By Barani Krishnan
NEW YORK (Reuters) - Global oil prices surged as much as 12 percent on Friday after a report once again suggested OPEC might finally agree to cut production to reduce the world glut, while a bounce in stock markets fed appetite for risk.
Despite the strong daily gain, oil prices were poised to end the week down as much as 5 percent.
The United Arab Emirates' energy minister said the Organization of the Petroleum Exporting Countries was willing to cooperate on an output cut, the Wall Street Journal reported on Thursday after crude futures settled in U.S. trade.
Many traders were sceptical at first about the report, noting that Venezuela and Russia had tried in vain earlier in the week to stir Saudi Arabia and other major producers into agreeing to output cuts.
But after a 75 percent price slump since mid-2014 that has taken crude prices to more than 12-year lows, many were inclined to believe that a rebound was due sooner or later if production tightens or demand picks up.
"We expect declining U.S. oil production, in particular, to drive the oil price back up to $50 per barrel by the end of the year," Frankfurt-based Commerzbank said in a note.
U.S. crude contracts over the next five years were trading under $50 a barrel on Friday, rising above that level only from November 2021 onwards.
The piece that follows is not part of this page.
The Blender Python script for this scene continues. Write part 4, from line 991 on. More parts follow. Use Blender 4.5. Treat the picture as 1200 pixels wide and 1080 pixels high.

U.S. crude's front-month settled up $3.23, or 12.3 percent, at $29.44 per barrel, reaching a session high of $29.66. It hit a 12-year low of $26.05 the previous day. For the week, it lost 4.7 percent.
Brent's front-month closed up $3.30 at $33.36 a barrel, having slid below $30 on Thursday. Weekly losses were pared to 2 percent.
Prices extended gains after data showed an eighth straight weekly drop in the number of U.S. rigs drilling for oil. Oil also got a boost from the rally in global equity markets.
Some cited Monday's Presidents Day holiday in the United States, saying fewer players wanted a short position in oil ahead of the longer weekend break for the New York crude market.
But others, like Tyche Capital Advisors' Tariq Zahir, were hoping to profit again from bearish bets once the rally peaks. "It gives me great opportunity to put out new shorts in crude spreads," he said.
Many expected wilder price swings in coming weeks.
"It's not a one-way price movement anymore," said ABN AMRO's senior energy economist Hans van Cleef. "We will see a period of high volatility."